* _Task to carry out_:
Each line below should be quoted exactly, please.

* _Provided material_:
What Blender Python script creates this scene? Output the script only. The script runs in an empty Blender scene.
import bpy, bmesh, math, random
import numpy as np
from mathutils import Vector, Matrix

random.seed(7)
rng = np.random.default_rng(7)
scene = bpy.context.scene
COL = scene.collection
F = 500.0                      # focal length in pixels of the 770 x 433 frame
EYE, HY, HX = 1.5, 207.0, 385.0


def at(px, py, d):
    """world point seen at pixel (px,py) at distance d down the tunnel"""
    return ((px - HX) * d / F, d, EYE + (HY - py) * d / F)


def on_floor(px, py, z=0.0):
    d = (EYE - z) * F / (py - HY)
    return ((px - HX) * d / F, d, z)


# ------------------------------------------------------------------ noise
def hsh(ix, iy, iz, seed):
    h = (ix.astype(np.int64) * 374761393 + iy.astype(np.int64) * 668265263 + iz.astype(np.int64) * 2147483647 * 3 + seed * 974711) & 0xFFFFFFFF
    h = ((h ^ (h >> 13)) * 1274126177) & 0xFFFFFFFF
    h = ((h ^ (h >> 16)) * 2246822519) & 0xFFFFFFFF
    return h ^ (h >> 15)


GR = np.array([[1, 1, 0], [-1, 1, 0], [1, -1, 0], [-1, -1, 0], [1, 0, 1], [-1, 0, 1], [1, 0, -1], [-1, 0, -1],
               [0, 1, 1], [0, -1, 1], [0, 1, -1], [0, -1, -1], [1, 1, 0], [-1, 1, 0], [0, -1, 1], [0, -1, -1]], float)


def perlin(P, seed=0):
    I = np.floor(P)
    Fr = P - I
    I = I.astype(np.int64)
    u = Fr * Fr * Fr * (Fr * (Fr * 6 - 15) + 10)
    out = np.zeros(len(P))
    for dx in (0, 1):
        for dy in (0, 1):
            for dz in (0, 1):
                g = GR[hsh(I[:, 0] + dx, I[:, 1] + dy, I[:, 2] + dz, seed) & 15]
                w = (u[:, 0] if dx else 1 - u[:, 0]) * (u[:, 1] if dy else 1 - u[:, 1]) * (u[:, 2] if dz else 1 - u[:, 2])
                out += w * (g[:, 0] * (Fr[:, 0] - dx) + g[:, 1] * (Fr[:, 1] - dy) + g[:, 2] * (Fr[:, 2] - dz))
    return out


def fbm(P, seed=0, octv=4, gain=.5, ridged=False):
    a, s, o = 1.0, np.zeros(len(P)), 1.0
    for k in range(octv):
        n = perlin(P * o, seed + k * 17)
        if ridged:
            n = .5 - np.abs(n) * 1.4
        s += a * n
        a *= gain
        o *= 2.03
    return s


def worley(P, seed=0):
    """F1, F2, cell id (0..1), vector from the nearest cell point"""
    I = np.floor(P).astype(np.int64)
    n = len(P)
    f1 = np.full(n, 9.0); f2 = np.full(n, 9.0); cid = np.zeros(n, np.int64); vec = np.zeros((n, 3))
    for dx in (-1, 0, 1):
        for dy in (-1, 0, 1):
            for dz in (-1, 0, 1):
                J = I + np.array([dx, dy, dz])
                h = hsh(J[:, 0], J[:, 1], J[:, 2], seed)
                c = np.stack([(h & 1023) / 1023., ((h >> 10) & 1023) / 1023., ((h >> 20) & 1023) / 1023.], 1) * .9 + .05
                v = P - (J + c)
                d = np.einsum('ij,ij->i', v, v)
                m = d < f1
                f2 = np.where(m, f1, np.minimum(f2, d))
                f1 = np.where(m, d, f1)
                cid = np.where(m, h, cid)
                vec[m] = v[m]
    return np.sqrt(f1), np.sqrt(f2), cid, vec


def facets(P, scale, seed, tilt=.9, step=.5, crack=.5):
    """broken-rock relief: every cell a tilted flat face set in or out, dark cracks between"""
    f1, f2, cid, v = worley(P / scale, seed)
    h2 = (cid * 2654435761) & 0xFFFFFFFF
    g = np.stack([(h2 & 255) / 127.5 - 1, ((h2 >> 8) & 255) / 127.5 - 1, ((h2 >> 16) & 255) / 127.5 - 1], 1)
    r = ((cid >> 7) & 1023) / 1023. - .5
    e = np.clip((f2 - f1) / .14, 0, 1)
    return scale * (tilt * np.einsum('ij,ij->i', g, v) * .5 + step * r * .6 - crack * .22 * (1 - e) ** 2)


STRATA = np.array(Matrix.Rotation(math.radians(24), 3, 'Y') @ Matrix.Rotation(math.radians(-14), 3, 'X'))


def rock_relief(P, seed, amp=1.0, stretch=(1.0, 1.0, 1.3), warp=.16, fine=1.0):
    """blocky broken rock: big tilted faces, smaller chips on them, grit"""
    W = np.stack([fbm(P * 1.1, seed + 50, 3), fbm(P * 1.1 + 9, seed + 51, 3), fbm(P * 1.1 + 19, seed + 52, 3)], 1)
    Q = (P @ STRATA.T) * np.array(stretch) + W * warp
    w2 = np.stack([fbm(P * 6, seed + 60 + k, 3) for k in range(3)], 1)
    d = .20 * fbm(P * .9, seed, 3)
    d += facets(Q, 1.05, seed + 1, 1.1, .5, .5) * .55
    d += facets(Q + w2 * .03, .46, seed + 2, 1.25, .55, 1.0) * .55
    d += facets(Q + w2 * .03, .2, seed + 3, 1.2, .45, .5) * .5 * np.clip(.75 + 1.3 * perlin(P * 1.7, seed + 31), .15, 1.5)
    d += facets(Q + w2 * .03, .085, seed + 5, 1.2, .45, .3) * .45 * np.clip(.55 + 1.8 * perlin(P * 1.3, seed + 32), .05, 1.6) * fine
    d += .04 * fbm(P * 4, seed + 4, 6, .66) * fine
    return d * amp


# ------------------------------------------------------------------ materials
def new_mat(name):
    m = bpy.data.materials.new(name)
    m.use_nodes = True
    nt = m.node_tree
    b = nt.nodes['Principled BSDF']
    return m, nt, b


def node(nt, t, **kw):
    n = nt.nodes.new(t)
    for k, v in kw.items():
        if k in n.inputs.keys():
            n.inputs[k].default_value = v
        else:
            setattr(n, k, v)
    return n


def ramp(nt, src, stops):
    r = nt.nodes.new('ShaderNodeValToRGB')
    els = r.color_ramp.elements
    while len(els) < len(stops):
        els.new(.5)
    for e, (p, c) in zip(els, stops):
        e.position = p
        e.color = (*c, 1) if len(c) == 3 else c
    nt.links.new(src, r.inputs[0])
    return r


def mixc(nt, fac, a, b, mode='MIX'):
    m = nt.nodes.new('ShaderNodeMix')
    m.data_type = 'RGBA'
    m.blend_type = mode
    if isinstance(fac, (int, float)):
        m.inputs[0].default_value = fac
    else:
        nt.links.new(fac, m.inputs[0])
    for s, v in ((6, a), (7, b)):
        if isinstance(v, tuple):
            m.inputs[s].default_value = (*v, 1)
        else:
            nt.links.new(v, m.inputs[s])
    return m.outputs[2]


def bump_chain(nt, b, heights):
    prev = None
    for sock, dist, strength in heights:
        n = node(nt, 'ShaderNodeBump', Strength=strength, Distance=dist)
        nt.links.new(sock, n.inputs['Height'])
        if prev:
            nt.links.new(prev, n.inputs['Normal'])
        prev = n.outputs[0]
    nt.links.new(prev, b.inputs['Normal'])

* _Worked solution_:
What Blender Python script creates this scene? Output the script only. The script runs in an empty Blender scene.
import bpy, bmesh, math, random
import numpy as np
from mathutils import Vector, Matrix

random.seed(7)
rng = np.random.default_rng(7)
scene = bpy.context.scene
COL = scene.collection
F = 500.0                      # focal length in pixels of the 770 x 433 frame
EYE, HY, HX = 1.5, 207.0, 385.0


def at(px, py, d):
    """world point seen at pixel (px,py) at distance d down the tunnel"""
    return ((px - HX) * d / F, d, EYE + (HY - py) * d / F)


def on_floor(px, py, z=0.0):
    d = (EYE - z) * F / (py - HY)
    return ((px - HX) * d / F, d, z)


# ------------------------------------------------------------------ noise
def hsh(ix, iy, iz, seed):
    h = (ix.astype(np.int64) * 374761393 + iy.astype(np.int64) * 668265263 + iz.astype(np.int64) * 2147483647 * 3 + seed * 974711) & 0xFFFFFFFF
    h = ((h ^ (h >> 13)) * 1274126177) & 0xFFFFFFFF
    h = ((h ^ (h >> 16)) * 2246822519) & 0xFFFFFFFF
    return h ^ (h >> 15)


GR = np.array([[1, 1, 0], [-1, 1, 0], [1, -1, 0], [-1, -1, 0], [1, 0, 1], [-1, 0, 1], [1, 0, -1], [-1, 0, -1],
               [0, 1, 1], [0, -1, 1], [0, 1, -1], [0, -1, -1], [1, 1, 0], [-1, 1, 0], [0, -1, 1], [0, -1, -1]], float)


def perlin(P, seed=0):
    I = np.floor(P)
    Fr = P - I
    I = I.astype(np.int64)
    u = Fr * Fr * Fr * (Fr * (Fr * 6 - 15) + 10)
    out = np.zeros(len(P))
    for dx in (0, 1):
        for dy in (0, 1):
            for dz in (0, 1):
                g = GR[hsh(I[:, 0] + dx, I[:, 1] + dy, I[:, 2] + dz, seed) & 15]
                w = (u[:, 0] if dx else 1 - u[:, 0]) * (u[:, 1] if dy else 1 - u[:, 1]) * (u[:, 2] if dz else 1 - u[:, 2])
                out += w * (g[:, 0] * (Fr[:, 0] - dx) + g[:, 1] * (Fr[:, 1] - dy) + g[:, 2] * (Fr[:, 2] - dz))
    return out


def fbm(P, seed=0, octv=4, gain=.5, ridged=False):
    a, s, o = 1.0, np.zeros(len(P)), 1.0
    for k in range(octv):
        n = perlin(P * o, seed + k * 17)
        if ridged:
            n = .5 - np.abs(n) * 1.4
        s += a * n
        a *= gain
        o *= 2.03
    return s


def worley(P, seed=0):
    """F1, F2, cell id (0..1), vector from the nearest cell point"""
    I = np.floor(P).astype(np.int64)
    n = len(P)
    f1 = np.full(n, 9.0); f2 = np.full(n, 9.0); cid = np.zeros(n, np.int64); vec = np.zeros((n, 3))
    for dx in (-1, 0, 1):
        for dy in (-1, 0, 1):
            for dz in (-1, 0, 1):
                J = I + np.array([dx, dy, dz])
                h = hsh(J[:, 0], J[:, 1], J[:, 2], seed)
                c = np.stack([(h & 1023) / 1023., ((h >> 10) & 1023) / 1023., ((h >> 20) & 1023) / 1023.], 1) * .9 + .05
                v = P - (J + c)
                d = np.einsum('ij,ij->i', v, v)
                m = d < f1
                f2 = np.where(m, f1, np.minimum(f2, d))
                f1 = np.where(m, d, f1)
                cid = np.where(m, h, cid)
                vec[m] = v[m]
    return np.sqrt(f1), np.sqrt(f2), cid, vec


def facets(P, scale, seed, tilt=.9, step=.5, crack=.5):
    """broken-rock relief: every cell a tilted flat face set in or out, dark cracks between"""
    f1, f2, cid, v = worley(P / scale, seed)
    h2 = (cid * 2654435761) & 0xFFFFFFFF
    g = np.stack([(h2 & 255) / 127.5 - 1, ((h2 >> 8) & 255) / 127.5 - 1, ((h2 >> 16) & 255) / 127.5 - 1], 1)
    r = ((cid >> 7) & 1023) / 1023. - .5
    e = np.clip((f2 - f1) / .14, 0, 1)
    return scale * (tilt * np.einsum('ij,ij->i', g, v) * .5 + step * r * .6 - crack * .22 * (1 - e) ** 2)


STRATA = np.array(Matrix.Rotation(math.radians(24), 3, 'Y') @ Matrix.Rotation(math.radians(-14), 3, 'X'))


def rock_relief(P, seed, amp=1.0, stretch=(1.0, 1.0, 1.3), warp=.16, fine=1.0):
    """blocky broken rock: big tilted faces, smaller chips on them, grit"""
    W = np.stack([fbm(P * 1.1, seed + 50, 3), fbm(P * 1.1 + 9, seed + 51, 3), fbm(P * 1.1 + 19, seed + 52, 3)], 1)
    Q = (P @ STRATA.T) * np.array(stretch) + W * warp
    w2 = np.stack([fbm(P * 6, seed + 60 + k, 3) for k in range(3)], 1)
    d = .20 * fbm(P * .9, seed, 3)
    d += facets(Q, 1.05, seed + 1, 1.1, .5, .5) * .55
    d += facets(Q + w2 * .03, .46, seed + 2, 1.25, .55, 1.0) * .55
    d += facets(Q + w2 * .03, .2, seed + 3, 1.2, .45, .5) * .5 * np.clip(.75 + 1.3 * perlin(P * 1.7, seed + 31), .15, 1.5)
    d += facets(Q + w2 * .03, .085, seed + 5, 1.2, .45, .3) * .45 * np.clip(.55 + 1.8 * perlin(P * 1.3, seed + 32), .05, 1.6) * fine
    d += .04 * fbm(P * 4, seed + 4, 6, .66) * fine
    return d * amp


# ------------------------------------------------------------------ materials
def new_mat(name):
    m = bpy.data.materials.new(name)
    m.use_nodes = True
    nt = m.node_tree
    b = nt.nodes['Principled BSDF']
    return m, nt, b


def node(nt, t, **kw):
    n = nt.nodes.new(t)
    for k, v in kw.items():
        if k in n.inputs.keys():
            n.inputs[k].default_value = v
        else:
            setattr(n, k, v)
    return n


def ramp(nt, src, stops):
    r = nt.nodes.new('ShaderNodeValToRGB')
    els = r.color_ramp.elements
    while len(els) < len(stops):
        els.new(.5)
    for e, (p, c) in zip(els, stops):
        e.position = p
        e.color = (*c, 1) if len(c) == 3 else c
    nt.links.new(src, r.inputs[0])
    return r


def mixc(nt, fac, a, b, mode='MIX'):
    m = nt.nodes.new('ShaderNodeMix')
    m.data_type = 'RGBA'
    m.blend_type = mode
    if isinstance(fac, (int, float)):
        m.inputs[0].default_value = fac
    else:
        nt.links.new(fac, m.inputs[0])
    for s, v in ((6, a), (7, b)):
        if isinstance(v, tuple):
            m.inputs[s].default_value = (*v, 1)
        else:
            nt.links.new(v, m.inputs[s])
    return m.outputs[2]


def bump_chain(nt, b, heights):
    prev = None
    for sock, dist, strength in heights:
        n = node(nt, 'ShaderNodeBump', Strength=strength, Distance=dist)
        nt.links.new(sock, n.inputs['Height'])
        if prev:
            nt.links.new(prev, n.inputs['Normal'])
        prev = n.outputs[0]
    nt.links.new(prev, b.inputs['Normal'])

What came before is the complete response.